The problem
Below are the records; extract from them the line containing "Write the bpy" to the line containing "R_ = math.radians", both lines included, exactly and with no pictures.

### Dataset

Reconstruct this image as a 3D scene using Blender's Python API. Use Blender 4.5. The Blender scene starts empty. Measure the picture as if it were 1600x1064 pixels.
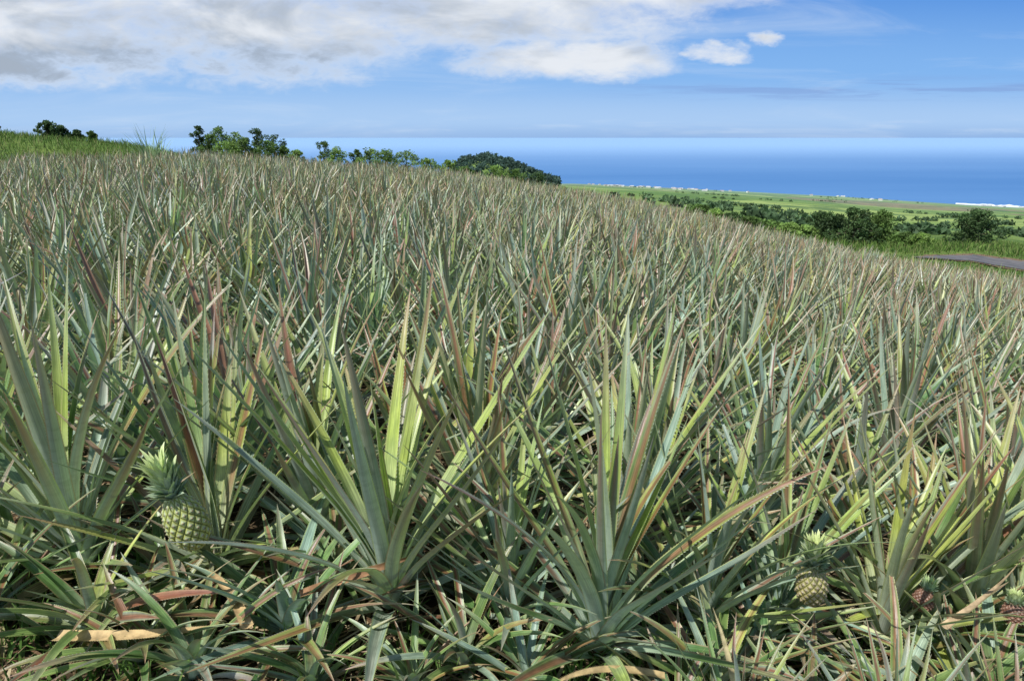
import bpy, math, random
import numpy as np
from mathutils import Vector, Matrix
rad = math.radians
rng = np.random.default_rng(7)
random.seed(7)
scene = bpy.context.scene
COL = scene.collection

# ------------------------------------------------------------------ helpers
def link(o): COL.objects.link(o); return o

def tag(o, label, category, group=None, kind=None):
    o["label"] = label; o["category"] = category
    if group: o["group"] = group
    if kind: o["kind"] = kind
    return o

def make_mesh(name, V, quads=None, tris=None, C=None, P=None, mat=None, smooth=True):
    me = bpy.data.meshes.new(name)
    V = np.asarray(V, dtype=np.float32)
    q = np.zeros((0, 4), np.int32) if quads is None else np.asarray(quads, np.int32)
    t = np.zeros((0, 3), np.int32) if tris is None else np.asarray(tris, np.int32)
    me.vertices.add(len(V)); me.vertices.foreach_set("co", V.ravel())
    loops = np.concatenate([q.ravel(), t.ravel()])
    me.loops.add(len(loops)); me.loops.foreach_set("vertex_index", loops)
    starts = np.concatenate([np.arange(len(q)) * 4, len(q) * 4 + np.arange(len(t)) * 3]).astype(np.int32)
    me.polygons.add(len(starts)); me.polygons.foreach_set("loop_start", starts)
    me.update(calc_edges=True)
    if smooth:
        me.polygons.foreach_set("use_smooth", np.ones(len(starts), dtype=bool))
    for nm, A in (("Col", C), ("Par", P)):
        if A is not None:
            at = me.attributes.new(nm, 'FLOAT_COLOR', 'POINT')
            at.data.foreach_set("color", np.asarray(A, np.float32).ravel())
    me.validate()
    if mat: me.materials.append(mat)
    return me

class Nodes:
    def __init__(s, tree):
        s.t = tree; s.n = tree.nodes; s.l = tree.links
    def new(s, typ, **kw):
        n = s.n.new(typ)
        for k, v in kw.items(): setattr(n, k, v)
        return n
    def put(s, sock, v):
        if v is None: return
        if hasattr(v, 'links'): s.l.new(v, sock)
        else: sock.default_value = v
    def math(s, op, a, b=None, c=None, clamp=False):
        n = s.new('ShaderNodeMath', operation=op, use_clamp=clamp)
        s.put(n.inputs[0], a); s.put(n.inputs[1], b)
        if c is not None: s.put(n.inputs[2], c)
        return n.outputs[0]
    def mix(s, f, a, b, blend='MIX'):
        n = s.new('ShaderNodeMix', data_type='RGBA', blend_type=blend)
        s.put(n.inputs[0], f); s.put(n.inputs[6], a); s.put(n.inputs[7], b)
        return n.outputs[2]
    def noise(s, vec, scale, detail=4, rough=.55, dist=0.0):
        n = s.new('ShaderNodeTexNoise')
        if vec is not None: s.l.new(vec, n.inputs['Vector'])
        n.inputs['Scale'].default_value = scale; n.inputs['Detail'].default_value = detail
        n.inputs['Roughness'].default_value = rough; n.inputs['Distortion'].default_value = dist
        return n.outputs['Fac']
    def smooth(s, v, a, b, lo=0.0, hi=1.0):
        n = s.new('ShaderNodeMapRange', interpolation_type='SMOOTHSTEP')
        s.put(n.inputs[0], v); s.put(n.inputs[1], a); s.put(n.inputs[2], b); s.put(n.inputs[3], lo); s.put(n.inputs[4], hi)
        return n.outputs[0]
    def comb(s, x, y, z):
        n = s.new('ShaderNodeCombineXYZ'); s.put(n.inputs[0], x); s.put(n.inputs[1], y); s.put(n.inputs[2], z)
        return n.outputs[0]
    def sep(s, v):
        n = s.new('ShaderNodeSeparateXYZ'); s.l.new(v, n.inputs[0]); return n.outputs

def new_mat(name, rough=.6, spec=.3):
    m = bpy.data.materials.new(name); m.use_nodes = True
    N = Nodes(m.node_tree); b = m.node_tree.nodes['Principled BSDF']
    b.inputs['Roughness'].default_value = rough
    b.inputs['Specular IOR Level'].default_value = spec
    return m, N, b

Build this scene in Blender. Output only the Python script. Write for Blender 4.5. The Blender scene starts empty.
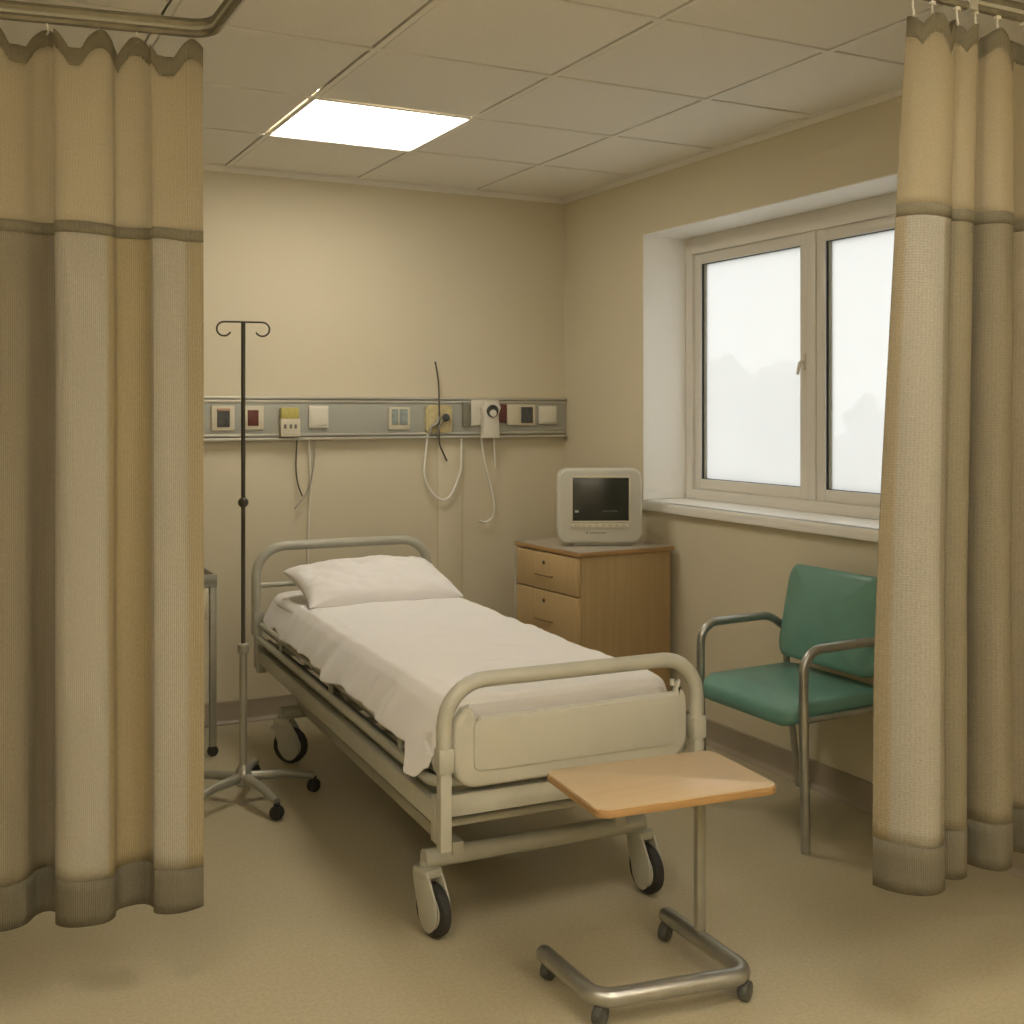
import bpy, bmesh, math, random
from math import sin, cos, pi, radians, atan, sqrt
from mathutils import Vector, Matrix, noise
random.seed(4)
C = bpy.context.scene.collection
V = Vector

# ------------------------------------------------------------------ materials
def newmat(name):
    m = bpy.data.materials.new(name); m.use_nodes = True
    nt = m.node_tree; b = nt.nodes['Principled BSDF']
    return m, nt, b
def simple(name, col, rough=.5, metal=0, bump=0, bscale=200, var=0, vscale=6, spec=None, coat=0, sheen=0):
    m, nt, b = newmat(name)
    b.inputs['Base Color'].default_value = (*col, 1)
    b.inputs['Roughness'].default_value = rough
    b.inputs['Metallic'].default_value = metal
    if spec is not None: b.inputs['Specular IOR Level'].default_value = spec
    if coat: b.inputs['Coat Weight'].default_value = coat
    if sheen: b.inputs['Sheen Weight'].default_value = sheen
    tc = nt.nodes.new('ShaderNodeTexCoord')
    if var:
        n = nt.nodes.new('ShaderNodeTexNoise'); n.inputs['Scale'].default_value = vscale; n.inputs['Detail'].default_value = 5
        r = nt.nodes.new('ShaderNodeValToRGB')
        r.color_ramp.elements[0].position = .3; r.color_ramp.elements[1].position = .7
        r.color_ramp.elements[0].color = (*[c*(1-var) for c in col], 1)
        r.color_ramp.elements[1].color = (*[min(1, c*(1+var)) for c in col], 1)
        nt.links.new(tc.outputs['Object'], n.inputs['Vector']); nt.links.new(n.outputs['Fac'], r.inputs['Fac'])
        nt.links.new(r.outputs['Color'], b.inputs['Base Color'])
    if bump:
        n = nt.nodes.new('ShaderNodeTexNoise'); n.inputs['Scale'].default_value = bscale; n.inputs['Detail'].default_value = 3
        bp = nt.nodes.new('ShaderNodeBump'); bp.inputs['Strength'].default_value = bump; bp.inputs['Distance'].default_value = .002
        nt.links.new(tc.outputs['Object'], n.inputs['Vector']); nt.links.new(n.outputs['Fac'], bp.inputs['Height'])
        nt.links.new(bp.outputs['Normal'], b.inputs['Normal'])
    return m
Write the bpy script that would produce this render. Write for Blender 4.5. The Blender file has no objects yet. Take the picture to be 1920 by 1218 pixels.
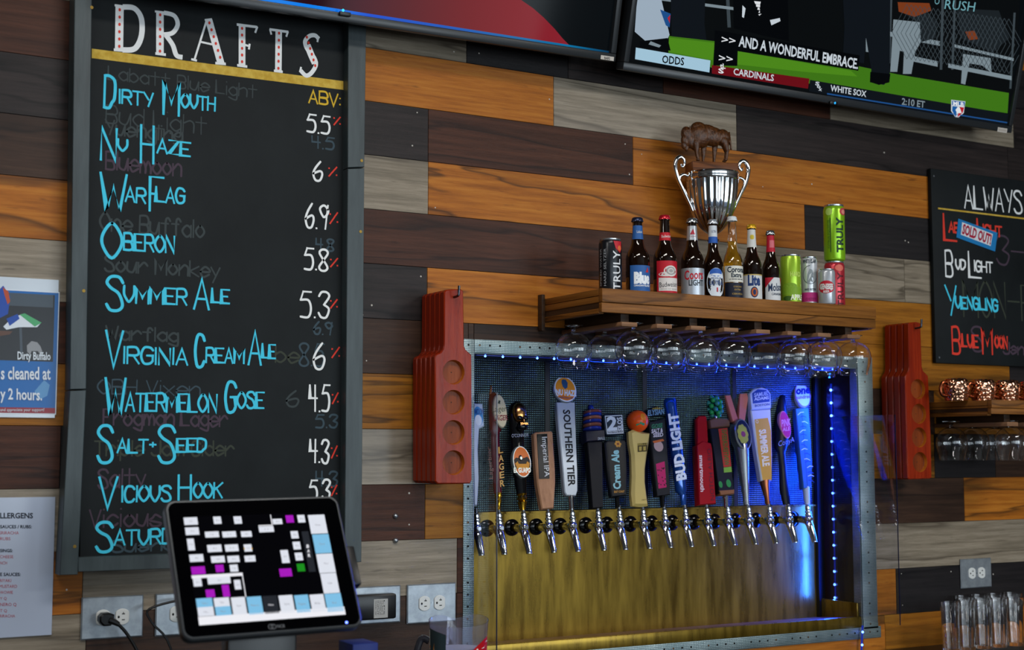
import bpy, bmesh, math, random
from mathutils import Vector as V, Matrix as MX
random.seed(7)
sc = bpy.context.scene
col = sc.collection
R_ = math.radians

# ------------------------------------------------------------------ camera
FPX, TH, PH, DW, ZC = 2621.6, R_(29.67), R_(5.24), 3.594, 1.65
CAM = V((0, -DW, ZC))
fw = V((math.sin(TH)*math.cos(PH), math.cos(TH)*math.cos(PH), math.sin(PH)))
rt = V((math.cos(TH), -math.sin(TH), 0))
up = rt.cross(fw)
cd = bpy.data.cameras.new('camera')
cam = bpy.data.objects.new('camera', cd)
col.objects.link(cam)
cam.matrix_world = MX(((rt.x, up.x, -fw.x, CAM.x), (rt.y, up.y, -fw.y, CAM.y), (rt.z, up.z, -fw.z, CAM.z), (0, 0, 0, 1)))
cd.sensor_width = 36
cd.lens = FPX/1920*36
cd.clip_start = .05
cd.dof.use_dof = True
cd.dof.focus_distance = 4.1
cd.dof.aperture_fstop = 3.2
sc.camera = cam

# ------------------------------------------------------------------ light and exposure
sc.view_settings.view_transform = 'Standard'
sc.view_settings.look = 'None'
sc.view_settings.exposure = 0.12
sc.view_settings.gamma = 1.0
sc.view_settings.use_curve_mapping = False
wd = bpy.data.worlds.new('world')
sc.world = wd
wd.use_nodes = True
wd.node_tree.nodes['Background'].inputs[0].default_value = (.55, .72, 1, 1)
wd.node_tree.nodes['Background'].inputs[1].default_value = .2
def area_light(name, loc, target, sx, sy, power, color):
    ld = bpy.data.lights.new(name, 'AREA')
    ld.shape = 'RECTANGLE'; ld.size = sx; ld.size_y = sy
    ld.energy = power; ld.color = color
    o = bpy.data.objects.new(name, ld)
    col.objects.link(o)
    o.location = loc
    o.rotation_euler = (V(target)-V(loc)).to_track_quat('-Z', 'Y').to_euler()
    return o
# daylight through the front windows of the bar, behind the camera
for wx, we in ((-1.6, 22), (.6, 34), (2.8, 60), (5.0, 80)):
    area_light('window_daylight', (wx, -6.9, 2.0), (wx, 0, 2.0), 1.9, 1.8, we, (.80, .92, 1))
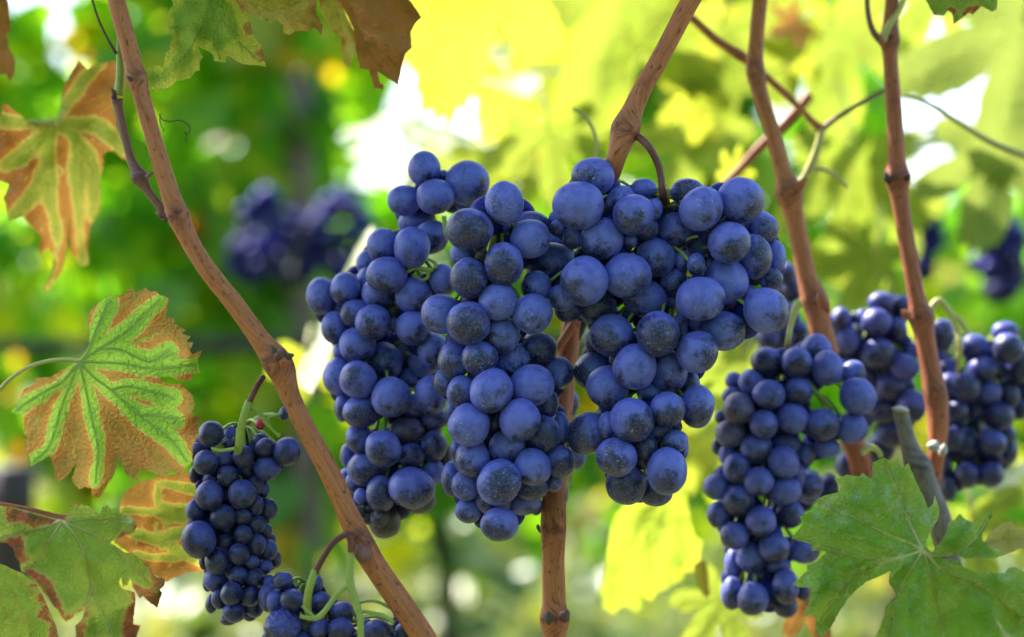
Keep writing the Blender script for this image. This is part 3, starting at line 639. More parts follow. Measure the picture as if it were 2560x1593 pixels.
E8 = [(785, 1150, 62, 52, 1), (690, 1260, 60, 85, 1), (740, 1290, 60, 75, .6), (840, 1275, 72, 65, .1), (700, 1170, 40, 50, 2), (780, 1440, 110, 90, 0, 'w'), (1000, 1180, 35, 55, 1.5), (1030, 1285, 60, 55, 1), (1160, 1355, 75, 65, .8),
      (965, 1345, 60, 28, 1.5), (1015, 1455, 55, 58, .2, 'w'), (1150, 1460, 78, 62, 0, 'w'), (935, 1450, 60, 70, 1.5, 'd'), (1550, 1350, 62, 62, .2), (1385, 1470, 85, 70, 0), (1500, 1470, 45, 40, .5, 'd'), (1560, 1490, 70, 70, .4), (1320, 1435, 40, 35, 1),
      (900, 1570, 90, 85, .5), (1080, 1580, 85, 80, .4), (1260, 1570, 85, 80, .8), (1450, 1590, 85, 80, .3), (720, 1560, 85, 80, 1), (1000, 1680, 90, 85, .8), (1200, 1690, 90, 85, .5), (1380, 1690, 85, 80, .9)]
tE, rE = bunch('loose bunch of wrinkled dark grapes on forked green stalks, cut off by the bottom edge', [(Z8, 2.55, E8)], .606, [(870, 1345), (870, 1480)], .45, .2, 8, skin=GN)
F1 = [(510, 575, 88, 78, 1.5), (690, 580, 88, 88, .3), (805, 505, 88, 85, 1), (870, 615, 88, 95, .4), (1020, 650, 75, 75, 1), (1050, 780, 108, 105, .2), (320, 690, 50, 50, 2), (420, 700, 75, 75, .8), (525, 770, 92, 85, .1), (700, 750, 80, 80, .5),
      (310, 780, 60, 50, 1.8), (345, 855, 88, 95, .6, 'p'), (495, 945, 83, 82, 0), (665, 910, 85, 88, .3), (840, 950, 92, 95, .2), (1015, 970, 88, 95, .3), (240, 905, 35, 40, 2), (300, 1000, 88, 80, .9, 'p'), (220, 1080, 32, 45, 2.5), (450, 1090, 92, 85, .2),
      (630, 1060, 80, 60, 1), (280, 1130, 50, 60, 1.8), (610, 1170, 90, 90, .3), (740, 1120, 60, 70, 1.5), (870, 1085, 75, 60, 1.3), (335, 1210, 78, 85, .5), (215, 1315, 72, 70, 1.2), (465, 1285, 85, 85, 0), (690, 1250, 50, 70, 1.5), (620, 1340, 95, 80, .8),
      (345, 1395, 92, 92, .2), (770, 1310, 75, 70, 1.8), (880, 1340, 60, 100, 2.5)]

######

The reply
Write the bpy script that would produce this render. Write for Blender 4.5. The Blender file has no objects yet. Take the picture to be 1920 by 1218 pixels.
import bpy, bmesh, math, random
from mathutils import Vector as V, Matrix as MX
random.seed(7)
sc = bpy.context.scene
col = sc.collection
R_ = math.radians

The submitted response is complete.